Agora, nos anos 2020, o discurso de polarização retorna com força, centrado na ascensão da China como rival estratégico e no fortalecimento de blocos regionais e das parcerias políticas, como Brasil-China ou Rússia-Irã. O aumento das tensões no Indo-Pacífico, a disputa tecnológica (especialmente em torno do 5G e semicondutores) e os desdobramentos da guerra na Ucrânia são utilizados como justificativas para consolidar alianças e reforçar a narrativa de um mundo dividido entre democracias e autocracias. Essa abordagem procura sustentar a posição norte-americana enquanto enfrenta um cenário internacional marcado por uma crescente multipolaridade e pela necessidade de cooperação em questões como mudanças climáticas, segurança energética e saúde pública.
De acordo com Abhinav Pandya no artigo “How Cold War 2.0 Will Be Different From the First One“, a atual rivalidade não se baseia em divisões ideológicas claras, como o embate entre capitalismo e comunismo. Em vez disso, a competição ocorre em áreas estratégicas como a tecnologia, o controle de redes de informação e comércio, e a supremacia militar. Pandya argumenta que “a China não busca competir em todos os âmbitos com os EUA” e frequentemente evita tensões geopolíticas diretas, como nos casos da guerra da Ucrânia ou do conflito Israel-Hamas.
No entanto, a retórica americana insiste na construção de um inimigo claro, algo que Ferguson também reforça ao citar que a lógica da política externa dos EUA frequentemente exige identificar e conter adversários para justificar sua presença militar em nível mundial.

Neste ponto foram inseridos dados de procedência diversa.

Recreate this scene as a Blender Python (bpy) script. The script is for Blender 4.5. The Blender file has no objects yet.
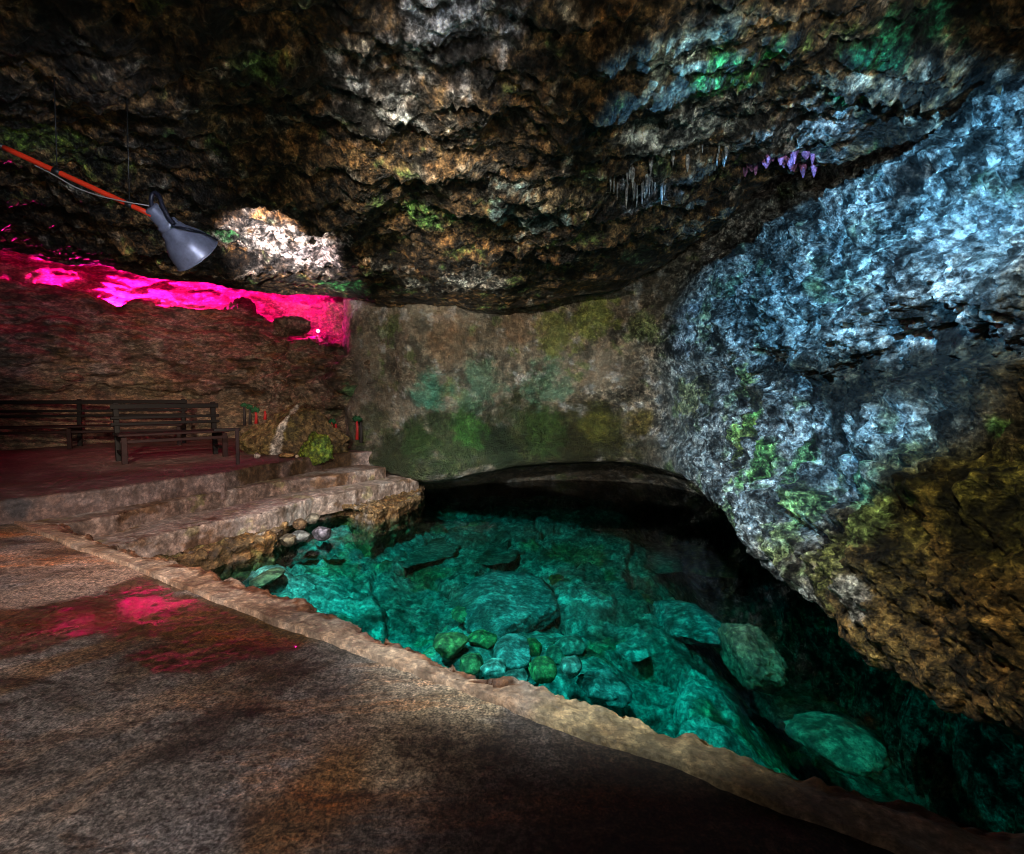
import bpy, bmesh, math, random
import numpy as np
from mathutils import Vector, Matrix

random.seed(7)
RNG = np.random.default_rng(11)
SC = bpy.context.scene
COL = SC.collection

# ------------------------------------------------------------------ camera
EYE = np.array([0.0, 0.0, 1.3])
FPX = 520.0
PITCH = math.atan(32.0 / FPX)
FWD = np.array([0, math.cos(PITCH), -math.sin(PITCH)])
UP = np.array([0, math.sin(PITCH), math.cos(PITCH)])
RIGHT = np.array([1.0, 0, 0])


def ray(px, py):
    return FWD + (px - 512) / FPX * RIGHT - (py - 427) / FPX * UP


def on_z(px, py, z):
    d = ray(px, py)
    return EYE + d * ((z - EYE[2]) / d[2])


def on_y(px, py, y):
    d = ray(px, py)
    return EYE + d * (y / d[1])


cam_d = bpy.data.cameras.new('camera')
cam_d.sensor_width = 36
cam_d.lens = FPX / 1024 * 36
cam_d.clip_start = 0.05
cam = bpy.data.objects.new('camera', cam_d)
COL.objects.link(cam)
cam.location = EYE
cam.rotation_euler = (math.pi / 2 - PITCH, 0, 0)
SC.camera = cam

# ------------------------------------------------------------------ noise
_perm = RNG.permutation(256)
PERM = np.concatenate([_perm, _perm, _perm]).astype(np.int64)
_g = RNG.normal(size=(256, 3))
GRAD = _g / np.linalg.norm(_g, axis=1)[:, None]


def perlin(P):
    I = np.floor(P).astype(np.int64)
    F = P - I
    I &= 255
    U = F * F * F * (F * (F * 6 - 15) + 10)
    out = 0
    for dx in (0, 1):
        wx = U[:, 0] if dx else 1 - U[:, 0]
        a = PERM[(I[:, 0] + dx) & 255]
        for dy in (0, 1):
            wy = U[:, 1] if dy else 1 - U[:, 1]
            b = PERM[a + ((I[:, 1] + dy) & 255)]
            for dz in (0, 1):
                wz = U[:, 2] if dz else 1 - U[:, 2]
                h = PERM[b + ((I[:, 2] + dz) & 255)]
                g = GRAD[h]
                d = (g[:, 0] * (F[:, 0] - dx) + g[:, 1] * (F[:, 1] - dy) + g[:, 2] * (F[:, 2] - dz))
                out = out + wx * wy * wz * d
    return out


def fbm(P, octs=4, gain=0.5, lac=2.03):
    a, s, o = 1.0, 0, 0
    for k in range(octs):
        s = s + a * perlin(P + 17.3 * k)
        P = P * lac
        a *= gain
    return s


def billow(P, octs=4, gain=0.5):
    a, s = 1.0, 0
    for k in range(octs):
        s = s + a * (np.abs(perlin(P + 9.1 * k)) * 2 - 0.45)
        P = P * 2.03
        a *= gain
    return s


def ridged(P, octs=4, gain=0.5):
    return -billow(P, octs, gain)


def sstep(a, b, x):
    t = np.clip((x - a) / (b - a), 0, 1)
    return t * t * (3 - 2 * t)


# ------------------------------------------------------------------ lofts
def cr(ctrl, n, warp=None):
    """Catmull-Rom along axis 0 to n samples."""
    ctrl = np.asarray(ctrl, float)
    m = len(ctrl)
    t = np.linspace(0, m - 1, n) if warp is None else np.asarray(warp)
    i = np.clip(np.floor(t).astype(int), 0, m - 2)
    f = (t - i).reshape((-1,) + (1,) * (ctrl.ndim - 1))
    p0 = ctrl[np.clip(i - 1, 0, m - 1)]
    p1 = ctrl[i]
    p2 = ctrl[i + 1]
    p3 = ctrl[np.clip(i + 2, 0, m - 1)]
    return 0.5 * (2 * p1 + (p2 - p0) * f + (2 * p0 - 5 * p1 + 4 * p2 - p3) * f ** 2 + (3 * p1 - p0 - 3 * p2 + p3) * f ** 3)


def lerp_path(ctrl, n):
    """polyline resampled evenly by length"""
    ctrl = np.asarray(ctrl, float)
    d = np.concatenate([[0], np.cumsum(np.linalg.norm(np.diff(ctrl, axis=0), axis=1))])
    t = np.linspace(0, d[-1], n)
    return np.stack([np.interp(t, d, ctrl[:, k]) for k in range(ctrl.shape[1])], 1)


def even(ctrl_rows, n, wanted):
    """sample positions along axis 0 with a density proportional to wanted (one weight per span)"""
    w = np.concatenate([[0], np.cumsum(wanted)])
    t = np.linspace(0, w[-1], n)
    return np.interp(t, w, np.arange(len(w)))


def grid_normals(G):
    du = np.gradient(G, axis=0)
    dv = np.gradient(G, axis=1)
    n = np.cross(du, dv)
    return n / np.maximum(np.linalg.norm(n, axis=2, keepdims=True), 1e-9)


def face_to(G, N, ref):
    s = np.sign(np.sum(N * (np.asarray(ref) - G), axis=2, keepdims=True))
    s = 1.0 if np.median(s) >= 0 else -1.0
    return N * s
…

As diferenças fundamentais da nova Guerra Fria
Apesar das semelhanças no discurso, a nova Guerra Fria apresenta diferenças significativas em relação ao confronto entre EUA e União Soviética. Algumas delas incluem:
Hoje não existem dois blocos antagônicos. Na Guerra Fria, havia dois blocos claramente definidos, o capitalista e o comunista. Hoje, as relações internacionais são marcadas por alianças fluidas e interesses cruzados. Como Pandya aponta, “não há linhas divisórias claras entre democracias e autocracias“, com países como Índia e Turquia mantendo relações estratégicas tanto com os EUA quanto com a China e a Rússia.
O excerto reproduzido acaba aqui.